Зимой 1891 года умирает мать Стивена. Он переселяется в Нью-Йорк, в квартал Бауэри, где обитает беднота. Сотрудничает он все с той же «Трибюн». Наверное, каждый журналист в душе мечтает стать писателем. Очень скоро Крейн тоже решает испытать себя на этом поприще. Первый его небольшой роман — «Мэгги, уличная девушка» — был написан в 1892 году. Один из машинописных экземпляров романа Крейн посылает своему новому другу Хэмлину Гарленду, писателю, у которого он еще год назад брал интервью в штате Нью-Джерси, а потом часто встречался с ним на бейсбольных площадках: Гарленд тоже был заядлый спортсмен.

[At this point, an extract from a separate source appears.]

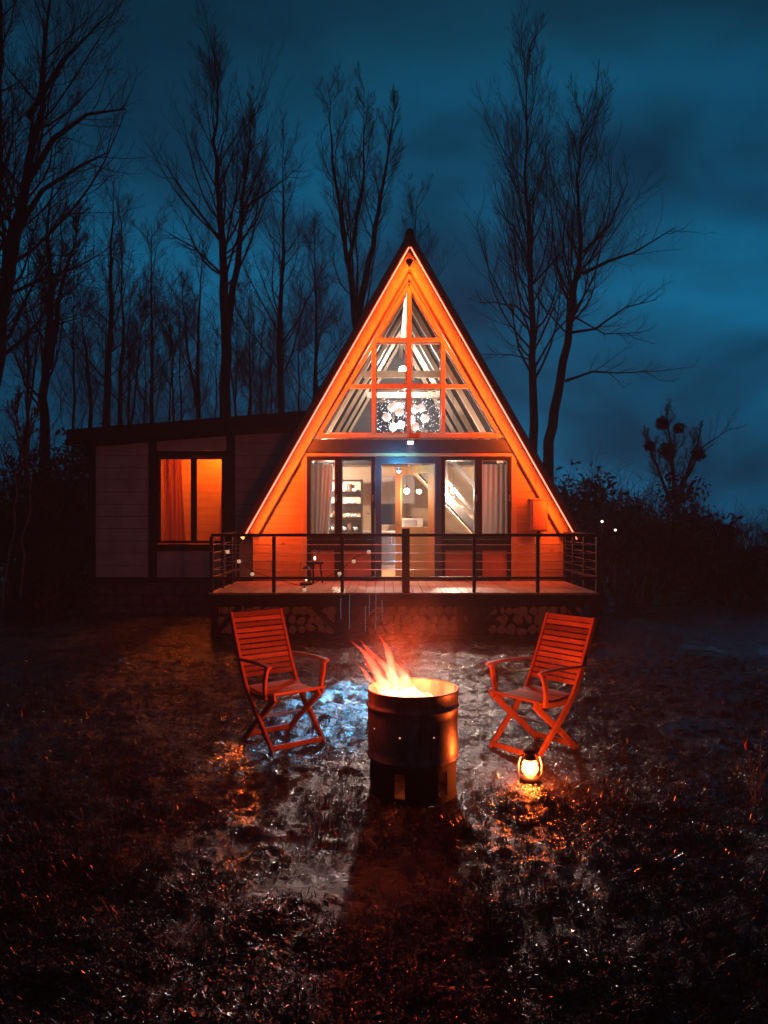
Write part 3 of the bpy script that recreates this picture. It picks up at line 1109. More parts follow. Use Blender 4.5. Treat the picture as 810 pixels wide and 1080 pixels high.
# fairy light net behind the two central panes
fn = thing('fairy_light_net', 'net of tiny cold white fairy lights hung behind the two central gable panes', 'fairy lights', world(0, 0.14, 0))
cab_ = MB()
lb = MB()
for k in range(16):
    x_ = -0.58 + k * 0.0755
    pts = [(x_ + rr.uniform(-0.01, 0.01), rr.uniform(-0.01, 0.01), 4.08 - t * 0.76) for t in np.linspace(0, 1, 7)]
    cab_.tube(pts, 0.0012, 4)
    for q in range(22):
        lb.ball((x_ + rr.uniform(-0.035, 0.035), rr.uniform(-0.03, 0.03), 4.08 - rr.random() ** 0.8 * 0.76), rr.uniform(0.003, 0.0075), 5, 4)
cab_.tube([(-0.6, 0, 4.085), (0.6, 0, 4.085)], 0.004, 5)
cab_.build('cable', M['wire'], fn)
lb.build('fairy_bulb', M['fairy'], fn)['kind'] = 'stuff'

# pendant lamps
def pendant(label, loc, drop, bulb='bulb_warm'):
    t = thing('pendant_lamp', label, 'lamp', loc, 0, 'pendant lamps in the cabin')
    MB().tube([(0, 0, 0.06), (0, 0, drop)], 0.004, 5).build('cord', M['black'], t)
    MB().lathe([(0.001, 0.11), (0.022, 0.10), (0.024, 0.045), (0.001, 0.045)], 10).build('socket', M['black'], t)
    MB().ball((0, 0, 0), 0.045, 12, 9).build('bulb', M[bulb], t, smooth=True)
x_, z_ = at(429, 518, 14.1)
pendant('bare glowing pendant bulb hanging just inside the open door', (x_, 14.1, z_), 0.72, 'bulb_soft')
x_, z_ = at(478, 518, 15.25)
pendant('bare glowing pendant bulb seen through the window before the staircase', (x_, 15.25, z_), 2.4)
x_, z_ = at(372, 500, 16.05)
pendant('bare glowing pendant bulb in front of the open shelf rack', (-1.15, 15.6, 2.62), 0.8)
# loft lamp: lights the rafters
lp = thing('loft_lamp', 'bright round ceiling lamp under the ridge over the loft', 'lamp', world(0, 4.2, 5.25))
MB().tube([(0, 0, 0.08), (0, 0, 0.9)], 0.005, 5).build('cord', M['black'], lp)
MB().ball((0, 0, 0), 0.10, 12, 9).build('bulb', M['loft_globe'], lp, smooth=True)

# cyan lamp above the door + its beam
lx, lz = at(420.5, 496, 13.62)
cl = thing('door_lamp', 'small glowing cyan spot lamp under the transom above the open door', 'lamp', (lx, 13.62, lz))
MB().lathe([(0.001, 0.03), (0.035, 0.03), (0.045, -0.02), (0.04, -0.02), (0.03, 0.02), (0.001, 0.02)], 14).build('housing', M['black'], cl, smooth=True)
MB().bb(-0.01, 0.01, 0.0, 0.14, 0.03, 0.05).build('bracket', M['black'], cl)
MB().ball((0, -0.005, -0.012), 0.030, 12, 8).build('lens', M['bulb_cyan'], cl, smooth=True)
sp = light('door_lamp_beam', 'SPOT', (0, -0.06, -0.05), 2600, (0.005, 0.42, 0.82), cl, spot_size=R(9), spot_blend=0.5, shadow_soft_size=0.02)
d = Vector((-0.46, 6.75, 0)) - Vector((lx, 13.56, lz))
sp.rotation_euler = d.to_track_quat('-Z', 'Y').to_euler()

light('door_lamp_glow', 'POINT', (0, -0.16, 0.02), 45, (0.05, 0.55, 1.0), cl, shadow_soft_size=0.03)
# orange lamp at the left eave end
ol = thing('eave_lamp', 'small glowing orange-red spot lamp at the lower end of the roof edge by the annex', 'lamp', (HX - 2.90, 13.30, 1.47))
MB().lathe([(0.001, 0.035), (0.03, 0.03), (0.04, -0.02), (0.034, -0.02), (0.026, 0.02), (0.001, 0.02)], 14).build('housing', M['black'], ol, smooth=True)
MB().ball((0, 0, -0.012), 0.028, 12, 8).build('lens', M['bulb_orange'], ol, smooth=True)
sp = light('eave_lamp_beam', 'SPOT', (0, -0.06, -0.05), 1500, (1.0, 0.13, 0.015), ol, spot_size=R(2.8), spot_blend=0.6, shadow_soft_size=0.02)
d = Vector((-0.98, 4.75, 0)) - Vector((HX - 2.90, 13.24, 1.42))
sp.rotation_euler = d.to_track_quat('-Z', 'Y').to_euler()

# flood lamp on the transom: lights the yard
pl = thing('porch_floodlight', 'small black porch floodlight fixed to the middle of the dark transom beam', 'floodlight', (HX + 0.02, 13.66, pz(468)))
MB().bb(-0.07, 0.07, -0.045, 0.03, -0.045, 0.045).build('housing', M['black'], pl, bevel=0.008)
MB().bb(-0.02, 0.02, 0.03, 0.066, -0.02, 0.02).build('bracket', M['black'], pl)
MB().bb(-0.055, 0.055, -0.052, -0.046, -0.032, 0.032).build('lens', m_emit('floodlight lens', (0.8, 0.9, 1.0), 1.2), pl)
sp = light('floodlight_beam', 'SPOT', (0, -0.07, 0), 1200, (1.0, 0.72, 0.62), pl, spot_size=R(25), spot_blend=1.0, shadow_soft_size=0.04)
d = Vector((0.22, 6.9, 0)) - Vector((HX, 13.6, pz(468)))
sp.rotation_euler = d.to_track_quat('-Z', 'Y').to_euler()

# meter box on the right wall
bx = thing('wall_box', 'red-brown wooden box mounted on the cabin wall under the sloping eave', 'wall box', world(px(567), -0.13, 1.52))
MB().bb(-0.14, 0.14, -0.11, 0.095, 0.03, 0.58).build('body', M['box'], bx, bevel=0.008)
MB().bb(-0.125, 0.125, -0.132, -0.112, 0.05, 0.56).build('door', M['box'], bx, bevel=0.004)
MB().box((0, 0, 0.595), (0.32, 0.27, 0.025)).build('lid', M['box'], bx, bevel=0.004)
MB().bb(-0.03, 0.03, -0.03, 0.03, -0.10, 0.028).build('outlet', M['black'], bx)

# ------------------------------------------------------------------ deck
DX0, DX1, DY0, DY1 = -2.62, 3.25, 11.5, 13.72
deck = thing('deck', 'raised timber deck running along the front of the A-frame cabin', 'deck', (0, 0, 0))
mb = MB()
x = DX0
rr = random.Random(2)
while x < DX1 - 0.05:
    w_ = min(0.138, DX1 - x)
    mb.bb(x, x + w_, DY0 - 0.02 - rr.uniform(0, 0.012), DY1, DZ - 0.028 + rr.uniform(-0.002, 0.002), DZ + rr.uniform(-0.002, 0.002))
    x += 0.146
mb.build('deck_boards', M['deck'], deck)
MB().bb(DX0, DX1, DY0, DY0 + 0.05, DZ - 0.21, DZ - 0.033).build('fascia', M['dark'], deck, bevel=0.006)
for x_ in (DX0 + 0.02, DX1 - 0.02):
    MB().bb(x_ - 0.02, x_ + 0.02, DY0 + 0.051, DY1, DZ - 0.21, DZ - 0.033).build('side_joist', M['dark'], deck)
PX = [DX0 + 0.06, -0.62, 1.15, DX1 - 0.06]
for x_ in PX:
    for y_ in (DY0 + 0.12, DY1 - 0.4):
        MB().bb(x_ - 0.05, x_ + 0.05, y_ - 0.05, y_ + 0.05, -0.1, DZ - 0.034).build('post', M['dark'], deck, bevel=0.005)
for x_, dx in ((PX[0], 0.40), (PX[1], -0.45), (PX[1], 0.45), (PX[2], 0.5), (PX[3], -0.4)):
    MB().beam((x_ + (0.05 if dx > 0 else -0.05), DY0 + 0.09, 0.05 if dx > 0 or True else 0), (x_ + dx, DY0 + 0.09, DZ - 0.22), 0.05, 0.07).build('brace', M['dark'], deck)
# two front steps? none in the photo

# railings
def railing(label, p0, p1, posts, wide=None):
    """p0, p1: ground-plan ends at deck level"""
    t = thing('deck_railing', label, 'railing', (0, 0, DZ), 0, 'black railings round the deck')
    p0, p1 = Vector((*p0, 0)), Vector((*p1, 0))
    a = (p1 - p0).normalized()
    MB().beam(p0 + Vector((0, 0, 0.86)), p1 + Vector((0, 0, 0.86)), 0.055, 0.045).build('top_rail', M['steel'], t, bevel=0.006)
    MB().beam(p0 + Vector((0, 0, 0.215)), p1 + Vector((0, 0, 0.215)), 0.045, 0.04).build('bottom_rail', M['steel'], t, bevel=0.005)
    for k, s_ in enumerate(posts):
        p = p0.lerp(p1, s_)
        w_ = 0.05
        top = 0.836
        if wide is not None and k == wide:
            w_, top = 0.115, 0.96
        MB().bb(p.x - w_ / 2, p.x + w_ / 2, p.y - 0.03, p.y + 0.03, 0.0, top).build('post', M['steel'], t, bevel=0.004)
    for q in range(4):
        z_ = 0.34 + q * 0.125
        MB().tube([p0 + Vector((0, 0, z_)), p1 + Vector((0, 0, z_))], 0.0055, 5).build('wire', M['wire'], t)
    return t


def fx(p):
    return (at(p, 0, DY0 + 0.05)[0] - DX0 - 0.03) / (DX1 - DX0 - 0.06)


railing('long black railing with wires along the front edge of the deck', (DX0 + 0.03, DY0 + 0.05), (DX1 - 0.03, DY0 + 0.05), [0.0, fx(289), fx(361), fx(428), fx(500), fx(567), 0.998], 3)
railing('short black railing at the deck end near the annex window', (DX0 + 0.03, DY0 + 0.12), (DX0 + 0.03, DY1 - 0.05), [0.35, 0.7, 1.0])
railing('short black railing at the deck end below the wall box', (DX1 - 0.03, DY0 + 0.12), (DX1 - 0.03, DY1 - 0.05), [0.35, 0.7, 1.0])

# festoon string along the front of the deck
fs_ = thing('festoon_string', 'drooping cable of round white festoon bulbs hung along the deck railing', 'string lights', (0, 0, 0))
YS = DY0 - 0.03
pp = [at(222, 566, YS), at(240, 582, YS), at(252, 592, YS), at(266, 605.5, YS), at(321, 622, YS), at(358, 605, YS), at(373, 592, YS), at(389, 582, YS), at(400, 567, YS)]
cpts = []
for k in range(len(pp) - 1):
    for q in range(6):
        t = q / 6
        a, b_ = pp[k], pp[k + 1]
        cpts.append((a[0] + (b_[0] - a[0]) * t, YS, a[1] + (b_[1] - a[1]) * t - 0.02 * math.sin(t * math.pi) + 0.05))
cpts.append((pp[-1][0], YS, pp[-1][1] + 0.05))
MB().tube(cpts, 0.0045, 5).build('cable', M['cable'], fs_)
for k in range(1, 8):
    q = pp[k]
    bb = MB().ball((q[0], YS, q[1]), 0.030, 12, 9).build('bulb', M['bulb_dim'], fs_, smooth=True)
    MB().lathe([(0.001, 0.055), (0.013, 0.055), (0.015, 0.022), (0.001, 0.022)], 8, (q[0], YS, q[1])).build('socket', M['cable'], bb)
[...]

«Мэгги» — история девушки из нью-йоркских трущоб, которую ледяное равнодушие близких вкупе с жестокими условиями жизни загнали на панель. Впоследствии Крейн писал: «У меня была единственная цель — показать людей такими, как они есть». Роман произвел большое впечатление на Гарленда, одного из основоположников американского натурализма, пытавшегося привить художественный метод Эмиля Золя на древо американской прозы. Писатель советует юному другу издать книгу. Из унаследованных от матери денег Крейн оплачивает типографские работы (издатели — люди осторожные, и брать на себя риск — тратить деньги на публикацию произведения молодого автора — никто не захотел). В 1893 году «Мэгги» выходит в свет.